よくあるなぞなぞだと思っていたら、どうやらそうではないらしい。

 

悔しいがわからない。大きい建物か。

いや地球上と描かれているから、自然がらみで考えよう。するとエベレストの影、グランドキャニオンの向こう側、はたまた深海だろうか。

ふっと答えがひらめいたのは、それから1週間してからだった。

 

「果報は寝て待て」とはよく言ったもので、時間が経つとモノの見方が自然と変わることがある。

失くした財布が意外なところから出てきたり、気づけば日が落ちるのが遅くなっていたり、それまで気づいていなかった壁のキズを見つけてしまったりする。

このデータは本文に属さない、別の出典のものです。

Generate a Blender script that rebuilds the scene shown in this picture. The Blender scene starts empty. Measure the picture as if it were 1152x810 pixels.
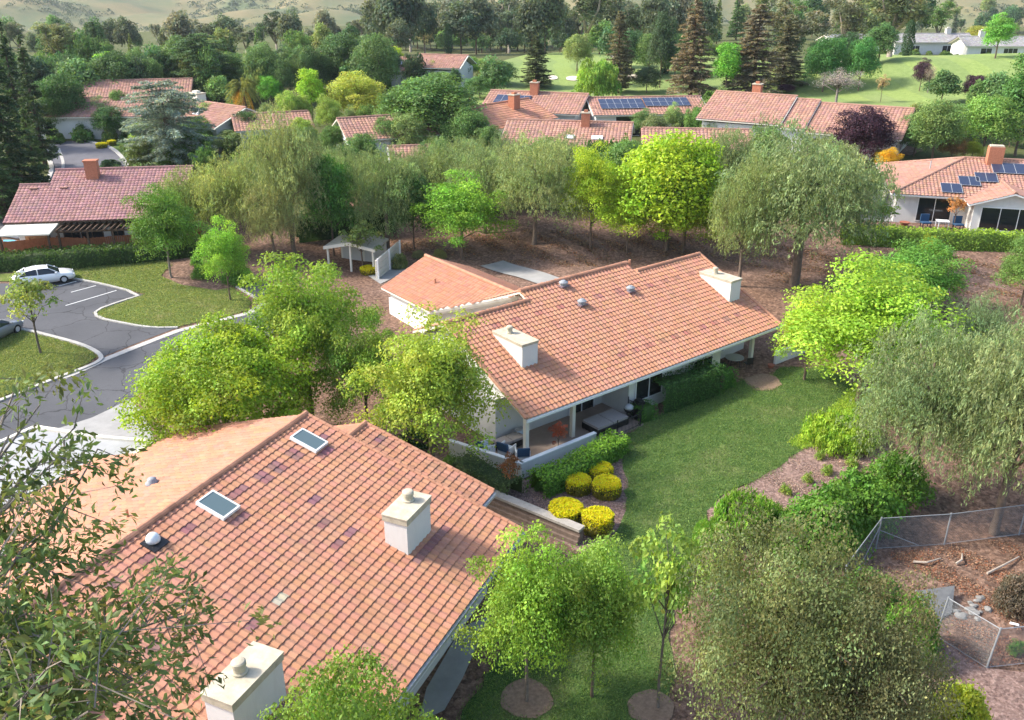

果報に限らず、時間を置くことには一定効果があるのだろう。

 

ただ、果報は寝るだけではなく、悩み抜いても来る。

2年半。僕の悩み続けたあることが、解決するまでに要した時間だ。

 

「自分が何をしたいのかわからない」新卒入社してから毎日のように悩んだ。

心理学では、人のストレスは「自分がどっちに向かっているのかわからないとき」に最大化するという。

なるほど確かに、と思いながら、頭の右上あたりにごわごわと残る黒い影と戦った。

影は仕事でも休みでも、飲み屋で騒いでいてもお構いなしに、僕を見えないところへ引っ張ろうとする。

 

抵抗した。

ノートに思いのたけを書き起こす。

やりたいことは絶対にやる。

スマホのメモに不満を全部ぶちまける。

そうやって自分を確認しないと、やられてしまう気がした。

 

ある日の夜の帰り道、ギリギリの戦いに勝利した。

堅固としてブレない答えが一瞬で築かれる感覚。

2年半の長い長い構想を経て一夜にして書きあがった僕の図面は、まるで不落の城砦のように、今でも僕を守ってくれている。

 

寝てもいいが、苦闘してもいい。

真珠が時間をかけて光り輝くように、やっと導き出した答えは価値があるはずだ。

 

ちなみに、冒頭のクイズの答えは、「夜」

明けない夜はないように、いつか影に勝てる時がくる。